Leave out the pictures and copy every record exactly.

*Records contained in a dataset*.

------------

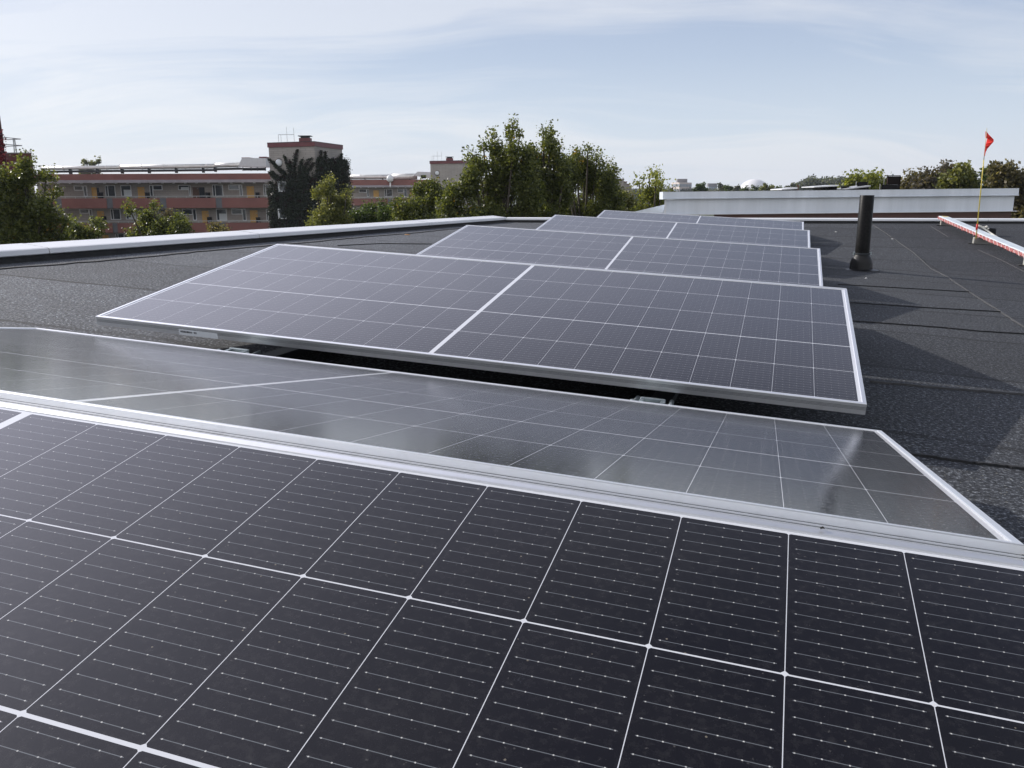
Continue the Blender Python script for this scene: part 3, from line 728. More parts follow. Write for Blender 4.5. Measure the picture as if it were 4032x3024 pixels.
cpts = [at(3853, 889, dF+0.10), at(3862, 891, dF+0.12), at(3872, 897, dF+0.14), at(3885, 906, dF+0.13), at(3905, 920, dF+0.08), at(3945, 945, dF-0.1), at(3985, 967, dF-0.35), at(4045, 985, dF-0.75)]
b = MB(); b.tube([tuple(q) for q in cpts], [0.012, 0.010, 0.010, 0.009, 0.008, 0.008, 0.008, 0.008], 8); o = b.build('rope', mat('white_rope', (0.68, 0.66, 0.60), 0.8), smooth=True)
tag(o, 'stiff white cord running from the flag sleeve along the back of the bar', 'cord')
# small litter on the felt
for i, (x_, y_, s_) in enumerate(((3291, 914, .016), (3513, 942, .014), (3410, 1097, .010), (1604, 925, .035))):
    q = hit(x_, y_); b = MB(); b.lathe([(0.0, 0.001), (s_, 0.001), (s_*0.8, 0.006), (0.0, 0.009)], 7, Matrix.Translation((q.x, q.y, q.z)) @ Matrix.Diagonal((1, 0.6, 1, 1)))
    o = b.build('debris_chip' if i < 3 else 'fallen_leaf', mat('white_chip', (0.6, 0.6, 0.58), 0.7) if i < 3 else mat('dry_leaf', (0.40, 0.20, 0.06), 0.7), M=MR)
    tag(o, ('tiny white chip on the felt right of the farthest panel', 'tiny white chip on the felt beside the diagonal lap', 'tiny white chip on the felt below the vent pipe', 'orange fallen leaf on the felt between the parapet and the third panel')[i], 'debris' if i < 3 else 'leaf')

# ------------------------------------------------------------------ white shed wall beyond the parapet
DS = 15.5
wl, wr_ = at(2616, 868, DS), at(3989, 836, DS)
zt = at(3300, 750, DS).z
def zpx(y, d=DS): return at(3300, y, d).z
e = empty('roof_shed', loc=((wl.x+wr_.x)/2, DS, zpx(860)-1.2)); tag(e, 'long white sheet clad rooftop shed wall with projecting cap beyond the parapet', 'shed')
ox, oy, oz = e.location
e.rotation_euler = (0, -R(0.35), 0)
SHM = Matrix(((1, 0.26, 0, 0), (0, 1, 0, 0), (0, 0, 1, 0), (0, 0, 0, 1)))      # the side walls run off to the right, as the far roofs do
def loc_box(mb, x0, x1, y0, y1, z0, z1, b_=0): mb.box(x0-ox, x1-ox, y0-oy, y1-oy, z0-oz, z1-oz, M=SHM, b=b_)
cl_, cr_ = at(2610, 770, DS).x, at(4006, 760, DS).x
zc0, zc1, zw0, zw1 = zpx(778), zpx(748), zpx(838), zpx(862)
b = MB(); loc_box(b, wl.x, wr_.x, DS, DS+8, zw0+0.004, zc0-0.006); b.build('wall', M_SHEDW, e)
# cap: sheets with lips
b = MB(); b.sweep([(0.0, zc0-oz), (-0.075, zc0-oz), (-0.080, zc0-oz+0.012), (-0.060, zc0-oz+0.020), (-0.055, zc1-oz-0.008), (-0.060, zc1-oz), (0.30, zc1-oz-0.004), (0.30, zc0-oz)], [(Vector((x_-ox, DS-oy, 0)), Vector((0, 1, 0)), Vector((0, 0, 1))) for x_ in np.linspace(cl_, cr_, 9)]); b.build('cap', M_SHED, e)
b = MB(); loc_box(b, wl.x-0.04, wr_.x+0.06, DS-0.05, DS-0.003, zw0-0.006, zw0+0.004); b.build('drip_strip', M_CAP, e)
b = MB(); loc_box(b, wl.x+0.9, wr_.x-0.02, DS+0.01, DS+7.9, zw1-2.2, zw0-0.002); b.build('brown_band', M_BROWN, e)
b = MB(); loc_box(b, cl_+0.05, cr_-0.05, DS+0.31, DS+8, zc1-0.06, zc1-0.002); b.build('shed_roof', mat('pale_shed_roof', (0.34, 0.33, 0.31), 0.8, var=0.4, vscale=3), e)
b = MB(); loc_box(b, wl.x-0.001, wl.x+0.035, DS-0.012, DS-0.001, zw0+0.004, zc0-0.006); b.build('corner_trim', M_CAP, e)
# low sloping white roof piece to the left of the shed
e2_ = MB(); p1, p2 = at(2488, 836, DS+0.6), at(2614, 806, DS+0.6)
e2_.poly([p1, p2, Vector((p2.x+0.2, p2.y+0.5, p2.z)), Vector((p1.x+0.2, p1.y+0.5, p1.z)), Vector((p1.x, p1.y, p1.z-1.5)), Vector((p2.x, p2.y, p2.z-1.5)), Vector((p2.x+0.2, p2.y+0.5, p2.z-1.5)), Vector((p1.x+0.2, p1.y+0.5, p1.z-1.5))],
         [(0, 1, 2, 3), (0, 4, 5, 1), (1, 5, 6, 2), (2, 6, 7, 3), (3, 7, 4, 0), (4, 7, 6, 5)])
tag(e2_.build('sloping_canopy', M_SHED), 'small white sloping canopy at the left foot of the white shed wall', 'canopy')
# things on the shed roof
DR = DS+3.0
def zz_(y, d=DR): return at(3400, y, d).z
def pxbox(mb, x0, x1, y0, y1, d, dep, org, bev=0.0):
    a, c = at(x0, y1, d), at(x1, y0, d)
    k_ = 0.42 if d < 25 else 0.0     # turned like the shed below them
    mb.box(a.x-org[0], c.x-org[0], d-org[1], d+dep-org[1], a.z-org[2], c.z-org[2], M=Matrix(((1, k_, 0, 0), (0, 1, 0, 0), (0, 0, 1, 0), (0, 0, 0, 1))), b=bev)
o0 = at(3550, 752, DR)
e = empty('roof_hatch', loc=o0); tag(e, 'tall black open roof hatch on its curb above the white shed', 'hatch')
b = MB(); pxbox(b, 3470, 3545, 727, 753, DR, 0.5, o0, 0.01); b.build('curb', M_BLK, e)
b = MB(); pxbox(b, 3481, 3540, 694, 727, DR+0.1, 0.06, o0); b.build_each('lid', mat('brownish_black_sheet', (0.014, 0.011, 0.011), 0.6, spec=0.1), e)
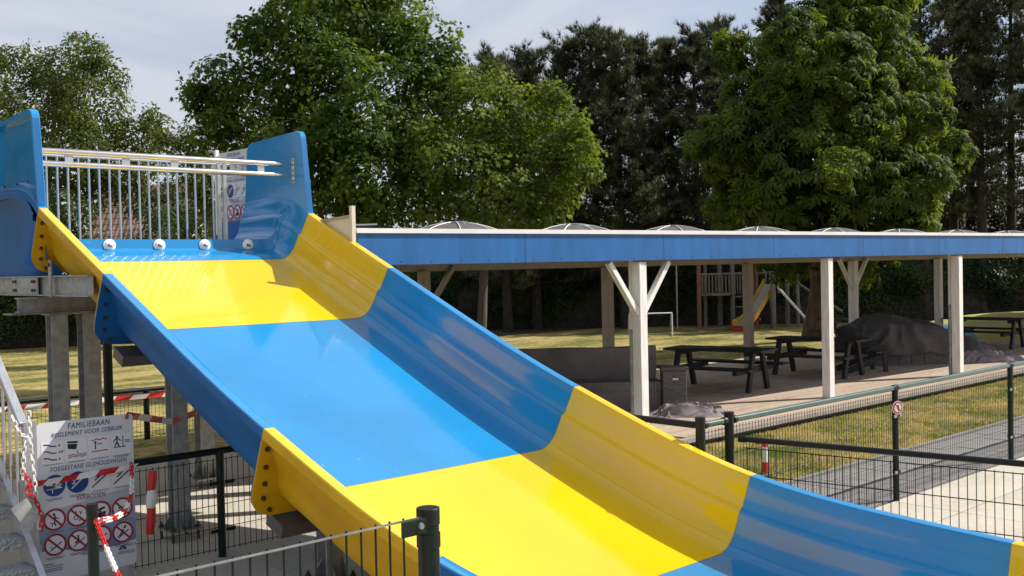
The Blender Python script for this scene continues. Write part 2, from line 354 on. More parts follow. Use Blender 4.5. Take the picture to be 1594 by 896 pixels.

------------

*OUTPUT OF THE TASK*.
Continue the Blender Python script for this scene: part 3, from line 728. More parts follow. Write for Blender 4.5. Measure the picture as if it were 4032x3024 pixels.
cpts = [at(3853, 889, dF+0.10), at(3862, 891, dF+0.12), at(3872, 897, dF+0.14), at(3885, 906, dF+0.13), at(3905, 920, dF+0.08), at(3945, 945, dF-0.1), at(3985, 967, dF-0.35), at(4045, 985, dF-0.75)]
b = MB(); b.tube([tuple(q) for q in cpts], [0.012, 0.010, 0.010, 0.009, 0.008, 0.008, 0.008, 0.008], 8); o = b.build('rope', mat('white_rope', (0.68, 0.66, 0.60), 0.8), smooth=True)
tag(o, 'stiff white cord running from the flag sleeve along the back of the bar', 'cord')
# small litter on the felt
for i, (x_, y_, s_) in enumerate(((3291, 914, .016), (3513, 942, .014), (3410, 1097, .010), (1604, 925, .035))):
    q = hit(x_, y_); b = MB(); b.lathe([(0.0, 0.001), (s_, 0.001), (s_*0.8, 0.006), (0.0, 0.009)], 7, Matrix.Translation((q.x, q.y, q.z)) @ Matrix.Diagonal((1, 0.6, 1, 1)))
    o = b.build('debris_chip' if i < 3 else 'fallen_leaf', mat('white_chip', (0.6, 0.6, 0.58), 0.7) if i < 3 else mat('dry_leaf', (0.40, 0.20, 0.06), 0.7), M=MR)
    tag(o, ('tiny white chip on the felt right of the farthest panel', 'tiny white chip on the felt beside the diagonal lap', 'tiny white chip on the felt below the vent pipe', 'orange fallen leaf on the felt between the parapet and the third panel')[i], 'debris' if i < 3 else 'leaf')

# ------------------------------------------------------------------ white shed wall beyond the parapet
DS = 15.5
wl, wr_ = at(2616, 868, DS), at(3989, 836, DS)
zt = at(3300, 750, DS).z
def zpx(y, d=DS): return at(3300, y, d).z
e = empty('roof_shed', loc=((wl.x+wr_.x)/2, DS, zpx(860)-1.2)); tag(e, 'long white sheet clad rooftop shed wall with projecting cap beyond the parapet', 'shed')
ox, oy, oz = e.location
e.rotation_euler = (0, -R(0.35), 0)
SHM = Matrix(((1, 0.26, 0, 0), (0, 1, 0, 0), (0, 0, 1, 0), (0, 0, 0, 1)))      # the side walls run off to the right, as the far roofs do
def loc_box(mb, x0, x1, y0, y1, z0, z1, b_=0): mb.box(x0-ox, x1-ox, y0-oy, y1-oy, z0-oz, z1-oz, M=SHM, b=b_)
cl_, cr_ = at(2610, 770, DS).x, at(4006, 760, DS).x
zc0, zc1, zw0, zw1 = zpx(778), zpx(748), zpx(838), zpx(862)
b = MB(); loc_box(b, wl.x, wr_.x, DS, DS+8, zw0+0.004, zc0-0.006); b.build('wall', M_SHEDW, e)
# cap: sheets with lips
b = MB(); b.sweep([(0.0, zc0-oz), (-0.075, zc0-oz), (-0.080, zc0-oz+0.012), (-0.060, zc0-oz+0.020), (-0.055, zc1-oz-0.008), (-0.060, zc1-oz), (0.30, zc1-oz-0.004), (0.30, zc0-oz)], [(Vector((x_-ox, DS-oy, 0)), Vector((0, 1, 0)), Vector((0, 0, 1))) for x_ in np.linspace(cl_, cr_, 9)]); b.build('cap', M_SHED, e)
b = MB(); loc_box(b, wl.x-0.04, wr_.x+0.06, DS-0.05, DS-0.003, zw0-0.006, zw0+0.004); b.build('drip_strip', M_CAP, e)
b = MB(); loc_box(b, wl.x+0.9, wr_.x-0.02, DS+0.01, DS+7.9, zw1-2.2, zw0-0.002); b.build('brown_band', M_BROWN, e)
b = MB(); loc_box(b, cl_+0.05, cr_-0.05, DS+0.31, DS+8, zc1-0.06, zc1-0.002); b.build('shed_roof', mat('pale_shed_roof', (0.34, 0.33, 0.31), 0.8, var=0.4, vscale=3), e)
b = MB(); loc_box(b, wl.x-0.001, wl.x+0.035, DS-0.012, DS-0.001, zw0+0.004, zc0-0.006); b.build('corner_trim', M_CAP, e)
# low sloping white roof piece to the left of the shed
e2_ = MB(); p1, p2 = at(2488, 836, DS+0.6), at(2614, 806, DS+0.6)
e2_.poly([p1, p2, Vector((p2.x+0.2, p2.y+0.5, p2.z)), Vector((p1.x+0.2, p1.y+0.5, p1.z)), Vector((p1.x, p1.y, p1.z-1.5)), Vector((p2.x, p2.y, p2.z-1.5)), Vector((p2.x+0.2, p2.y+0.5, p2.z-1.5)), Vector((p1.x+0.2, p1.y+0.5, p1.z-1.5))],
         [(0, 1, 2, 3), (0, 4, 5, 1), (1, 5, 6, 2), (2, 6, 7, 3), (3, 7, 4, 0), (4, 7, 6, 5)])
tag(e2_.build('sloping_canopy', M_SHED), 'small white sloping canopy at the left foot of the white shed wall', 'canopy')
# things on the shed roof
DR = DS+3.0
def zz_(y, d=DR): return at(3400, y, d).z
def pxbox(mb, x0, x1, y0, y1, d, dep, org, bev=0.0):
    a, c = at(x0, y1, d), at(x1, y0, d)
    k_ = 0.42 if d < 25 else 0.0     # turned like the shed below them
    mb.box(a.x-org[0], c.x-org[0], d-org[1], d+dep-org[1], a.z-org[2], c.z-org[2], M=Matrix(((1, k_, 0, 0), (0, 1, 0, 0), (0, 0, 1, 0), (0, 0, 0, 1))), b=bev)
o0 = at(3550, 752, DR)
e = empty('roof_hatch', loc=o0); tag(e, 'tall black open roof hatch on its curb above the white shed', 'hatch')
b = MB(); pxbox(b, 3470, 3545, 727, 753, DR, 0.5, o0, 0.01); b.build('curb', M_BLK, e)
b = MB(); pxbox(b, 3481, 3540, 694, 727, DR+0.1, 0.06, o0); b.build_each('lid', mat('brownish_black_sheet', (0.014, 0.011, 0.011), 0.6, spec=0.1), e)
The Blender Python script for this scene continues. Write part 2, from line 354 on. More parts follow. Use Blender 4.5. Take the picture to be 1594 by 896 pixels.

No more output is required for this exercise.